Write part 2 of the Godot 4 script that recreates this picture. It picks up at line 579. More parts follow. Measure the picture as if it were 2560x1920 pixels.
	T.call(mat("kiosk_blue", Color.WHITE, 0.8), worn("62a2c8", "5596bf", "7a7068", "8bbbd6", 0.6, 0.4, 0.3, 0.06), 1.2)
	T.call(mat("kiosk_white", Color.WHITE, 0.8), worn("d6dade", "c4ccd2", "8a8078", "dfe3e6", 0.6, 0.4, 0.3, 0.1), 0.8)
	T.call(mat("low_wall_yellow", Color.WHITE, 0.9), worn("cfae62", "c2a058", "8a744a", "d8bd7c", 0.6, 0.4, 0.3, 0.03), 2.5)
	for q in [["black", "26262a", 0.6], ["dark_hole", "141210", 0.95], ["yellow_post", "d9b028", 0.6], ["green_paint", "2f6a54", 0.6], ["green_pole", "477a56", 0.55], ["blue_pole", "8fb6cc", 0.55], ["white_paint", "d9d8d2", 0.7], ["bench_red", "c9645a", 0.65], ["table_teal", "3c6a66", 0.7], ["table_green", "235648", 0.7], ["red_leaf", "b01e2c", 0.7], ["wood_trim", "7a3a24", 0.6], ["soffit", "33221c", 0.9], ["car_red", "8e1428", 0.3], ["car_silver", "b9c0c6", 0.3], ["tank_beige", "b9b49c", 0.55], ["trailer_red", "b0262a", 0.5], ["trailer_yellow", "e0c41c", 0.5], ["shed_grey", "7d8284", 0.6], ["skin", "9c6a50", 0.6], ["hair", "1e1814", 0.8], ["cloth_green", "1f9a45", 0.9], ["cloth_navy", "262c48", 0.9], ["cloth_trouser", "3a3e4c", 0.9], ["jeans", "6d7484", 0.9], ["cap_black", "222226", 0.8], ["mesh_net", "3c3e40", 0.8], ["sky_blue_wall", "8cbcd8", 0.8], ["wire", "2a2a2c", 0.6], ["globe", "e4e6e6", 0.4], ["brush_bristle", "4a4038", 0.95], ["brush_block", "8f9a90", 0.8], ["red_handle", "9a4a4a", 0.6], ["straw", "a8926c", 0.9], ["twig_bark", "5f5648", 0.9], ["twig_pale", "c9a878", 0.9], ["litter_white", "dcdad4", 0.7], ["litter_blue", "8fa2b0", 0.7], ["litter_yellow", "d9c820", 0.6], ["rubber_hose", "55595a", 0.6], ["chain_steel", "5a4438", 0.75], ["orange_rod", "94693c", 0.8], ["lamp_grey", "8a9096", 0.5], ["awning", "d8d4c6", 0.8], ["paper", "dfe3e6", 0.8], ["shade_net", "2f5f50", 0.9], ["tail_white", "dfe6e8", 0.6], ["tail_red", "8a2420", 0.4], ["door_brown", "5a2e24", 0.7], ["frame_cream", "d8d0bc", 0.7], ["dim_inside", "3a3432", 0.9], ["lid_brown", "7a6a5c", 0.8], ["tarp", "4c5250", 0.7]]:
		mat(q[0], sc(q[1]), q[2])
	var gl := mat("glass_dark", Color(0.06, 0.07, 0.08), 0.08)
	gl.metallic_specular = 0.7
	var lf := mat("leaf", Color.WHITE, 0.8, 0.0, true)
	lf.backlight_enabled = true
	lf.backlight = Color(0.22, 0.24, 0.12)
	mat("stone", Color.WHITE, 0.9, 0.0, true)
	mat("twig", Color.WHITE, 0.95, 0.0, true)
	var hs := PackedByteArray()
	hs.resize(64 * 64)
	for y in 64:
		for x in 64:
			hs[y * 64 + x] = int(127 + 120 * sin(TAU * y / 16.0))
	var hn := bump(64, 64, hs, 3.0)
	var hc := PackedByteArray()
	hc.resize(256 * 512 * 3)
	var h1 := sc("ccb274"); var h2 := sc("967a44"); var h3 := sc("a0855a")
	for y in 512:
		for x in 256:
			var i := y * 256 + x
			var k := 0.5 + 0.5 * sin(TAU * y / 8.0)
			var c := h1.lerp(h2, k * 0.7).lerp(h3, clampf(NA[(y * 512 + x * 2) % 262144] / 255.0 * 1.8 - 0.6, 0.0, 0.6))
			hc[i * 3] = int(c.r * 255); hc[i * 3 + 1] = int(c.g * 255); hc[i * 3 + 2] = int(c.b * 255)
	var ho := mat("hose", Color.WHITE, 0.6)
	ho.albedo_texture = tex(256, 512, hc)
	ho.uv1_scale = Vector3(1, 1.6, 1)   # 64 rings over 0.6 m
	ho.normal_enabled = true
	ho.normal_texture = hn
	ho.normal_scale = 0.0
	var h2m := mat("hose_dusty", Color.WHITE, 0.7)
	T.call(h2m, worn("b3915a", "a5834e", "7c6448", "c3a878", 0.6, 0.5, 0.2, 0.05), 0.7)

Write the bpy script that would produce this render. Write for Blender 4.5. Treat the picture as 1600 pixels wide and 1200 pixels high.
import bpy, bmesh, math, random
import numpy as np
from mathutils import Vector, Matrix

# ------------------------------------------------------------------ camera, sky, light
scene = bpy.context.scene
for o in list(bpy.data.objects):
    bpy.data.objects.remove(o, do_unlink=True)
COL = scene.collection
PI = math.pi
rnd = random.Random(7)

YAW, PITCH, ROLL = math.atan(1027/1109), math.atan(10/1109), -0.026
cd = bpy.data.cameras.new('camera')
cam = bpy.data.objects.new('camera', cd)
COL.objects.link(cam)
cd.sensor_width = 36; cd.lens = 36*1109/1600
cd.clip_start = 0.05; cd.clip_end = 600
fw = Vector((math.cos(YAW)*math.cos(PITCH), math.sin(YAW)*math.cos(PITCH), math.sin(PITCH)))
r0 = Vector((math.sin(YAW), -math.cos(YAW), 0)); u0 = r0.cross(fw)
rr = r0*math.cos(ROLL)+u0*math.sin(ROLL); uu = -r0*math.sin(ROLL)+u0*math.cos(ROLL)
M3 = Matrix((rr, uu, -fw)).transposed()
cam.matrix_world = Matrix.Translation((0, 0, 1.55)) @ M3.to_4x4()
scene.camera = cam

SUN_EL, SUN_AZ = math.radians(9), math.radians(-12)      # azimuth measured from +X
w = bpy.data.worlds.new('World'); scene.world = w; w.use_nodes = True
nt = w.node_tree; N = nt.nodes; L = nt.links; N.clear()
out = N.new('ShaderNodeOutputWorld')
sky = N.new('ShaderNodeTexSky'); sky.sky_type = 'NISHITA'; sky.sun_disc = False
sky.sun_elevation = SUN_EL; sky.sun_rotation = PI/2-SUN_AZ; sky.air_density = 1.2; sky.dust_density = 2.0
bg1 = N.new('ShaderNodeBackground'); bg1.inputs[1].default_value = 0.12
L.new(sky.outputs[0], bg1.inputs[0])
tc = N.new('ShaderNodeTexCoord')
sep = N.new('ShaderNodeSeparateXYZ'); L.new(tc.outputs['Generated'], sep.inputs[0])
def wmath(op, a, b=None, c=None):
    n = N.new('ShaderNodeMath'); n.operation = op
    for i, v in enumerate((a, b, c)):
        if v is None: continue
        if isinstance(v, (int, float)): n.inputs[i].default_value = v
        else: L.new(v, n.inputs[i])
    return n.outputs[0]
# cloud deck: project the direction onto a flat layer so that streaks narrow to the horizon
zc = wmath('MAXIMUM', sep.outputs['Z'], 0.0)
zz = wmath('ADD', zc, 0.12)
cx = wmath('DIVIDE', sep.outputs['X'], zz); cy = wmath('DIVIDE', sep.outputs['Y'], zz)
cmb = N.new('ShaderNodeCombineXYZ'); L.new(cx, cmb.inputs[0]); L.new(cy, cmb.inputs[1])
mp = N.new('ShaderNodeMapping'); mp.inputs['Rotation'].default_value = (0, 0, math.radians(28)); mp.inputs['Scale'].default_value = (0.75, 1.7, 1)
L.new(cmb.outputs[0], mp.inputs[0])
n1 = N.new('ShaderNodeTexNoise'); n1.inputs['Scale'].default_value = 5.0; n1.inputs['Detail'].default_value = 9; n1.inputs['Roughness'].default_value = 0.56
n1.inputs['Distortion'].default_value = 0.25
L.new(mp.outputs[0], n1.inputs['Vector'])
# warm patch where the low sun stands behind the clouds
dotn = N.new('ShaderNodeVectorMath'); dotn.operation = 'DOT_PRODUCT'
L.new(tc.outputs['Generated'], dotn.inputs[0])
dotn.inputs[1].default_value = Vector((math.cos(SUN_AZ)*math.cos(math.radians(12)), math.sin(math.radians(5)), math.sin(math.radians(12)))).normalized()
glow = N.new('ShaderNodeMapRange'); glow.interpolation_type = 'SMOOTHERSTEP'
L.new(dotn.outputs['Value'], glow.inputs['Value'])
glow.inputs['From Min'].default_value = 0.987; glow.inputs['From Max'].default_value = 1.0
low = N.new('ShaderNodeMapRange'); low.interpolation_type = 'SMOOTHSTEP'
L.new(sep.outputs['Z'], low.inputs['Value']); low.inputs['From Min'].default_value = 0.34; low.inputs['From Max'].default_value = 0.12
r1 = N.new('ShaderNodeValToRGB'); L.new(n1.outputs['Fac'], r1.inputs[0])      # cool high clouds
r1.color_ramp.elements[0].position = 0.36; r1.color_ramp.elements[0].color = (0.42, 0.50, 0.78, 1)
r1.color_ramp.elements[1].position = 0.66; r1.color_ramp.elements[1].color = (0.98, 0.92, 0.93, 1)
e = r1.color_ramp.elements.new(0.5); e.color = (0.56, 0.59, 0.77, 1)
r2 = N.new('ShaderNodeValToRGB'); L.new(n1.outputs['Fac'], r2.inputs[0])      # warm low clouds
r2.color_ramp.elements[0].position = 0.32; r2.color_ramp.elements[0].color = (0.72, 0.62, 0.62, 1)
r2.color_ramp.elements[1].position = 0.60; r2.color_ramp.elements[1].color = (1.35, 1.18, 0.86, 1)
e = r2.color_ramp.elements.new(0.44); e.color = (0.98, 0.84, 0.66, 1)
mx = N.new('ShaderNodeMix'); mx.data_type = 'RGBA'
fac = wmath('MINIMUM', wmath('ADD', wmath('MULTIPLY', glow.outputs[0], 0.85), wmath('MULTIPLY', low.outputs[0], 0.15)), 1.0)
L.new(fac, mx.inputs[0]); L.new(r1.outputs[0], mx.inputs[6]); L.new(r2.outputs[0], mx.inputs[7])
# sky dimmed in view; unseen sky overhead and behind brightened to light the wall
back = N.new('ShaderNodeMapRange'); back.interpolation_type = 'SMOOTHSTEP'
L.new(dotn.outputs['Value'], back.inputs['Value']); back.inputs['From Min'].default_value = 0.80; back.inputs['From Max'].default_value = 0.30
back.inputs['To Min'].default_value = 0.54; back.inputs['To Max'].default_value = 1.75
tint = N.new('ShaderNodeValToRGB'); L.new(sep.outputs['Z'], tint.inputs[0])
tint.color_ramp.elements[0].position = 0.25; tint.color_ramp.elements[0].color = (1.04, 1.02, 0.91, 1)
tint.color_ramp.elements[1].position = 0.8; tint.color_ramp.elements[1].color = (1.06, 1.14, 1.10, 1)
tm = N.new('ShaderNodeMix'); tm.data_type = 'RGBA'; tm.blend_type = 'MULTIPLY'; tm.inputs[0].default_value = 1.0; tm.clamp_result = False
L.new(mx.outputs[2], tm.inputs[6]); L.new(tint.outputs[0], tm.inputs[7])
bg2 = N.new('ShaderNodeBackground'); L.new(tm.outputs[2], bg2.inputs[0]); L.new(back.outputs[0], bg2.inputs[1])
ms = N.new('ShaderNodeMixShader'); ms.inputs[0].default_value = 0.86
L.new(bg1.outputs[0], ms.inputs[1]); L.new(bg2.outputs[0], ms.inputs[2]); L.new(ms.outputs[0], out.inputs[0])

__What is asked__
Nothing but the lines from the one with "hc.resize(256 * 512 * 3)" through the one with "rnd = random.Random(7)" should be retyped; include both and keep them exact.

__Worked answer__
	hc.resize(256 * 512 * 3)
	var h1 := sc("ccb274"); var h2 := sc("967a44"); var h3 := sc("a0855a")
	for y in 512:
		for x in 256:
			var i := y * 256 + x
			var k := 0.5 + 0.5 * sin(TAU * y / 8.0)
			var c := h1.lerp(h2, k * 0.7).lerp(h3, clampf(NA[(y * 512 + x * 2) % 262144] / 255.0 * 1.8 - 0.6, 0.0, 0.6))
			hc[i * 3] = int(c.r * 255); hc[i * 3 + 1] = int(c.g * 255); hc[i * 3 + 2] = int(c.b * 255)
	var ho := mat("hose", Color.WHITE, 0.6)
	ho.albedo_texture = tex(256, 512, hc)
	ho.uv1_scale = Vector3(1, 1.6, 1)   # 64 rings over 0.6 m
	ho.normal_enabled = true
	ho.normal_texture = hn
	ho.normal_scale = 0.0
	var h2m := mat("hose_dusty", Color.WHITE, 0.7)
	T.call(h2m, worn("b3915a", "a5834e", "7c6448", "c3a878", 0.6, 0.5, 0.2, 0.05), 0.7)

Write the bpy script that would produce this render. Write for Blender 4.5. Treat the picture as 1600 pixels wide and 1200 pixels high.
import bpy, bmesh, math, random
import numpy as np
from mathutils import Vector, Matrix

# ------------------------------------------------------------------ camera, sky, light
scene = bpy.context.scene
for o in list(bpy.data.objects):
    bpy.data.objects.remove(o, do_unlink=True)
COL = scene.collection
PI = math.pi
rnd = random.Random(7)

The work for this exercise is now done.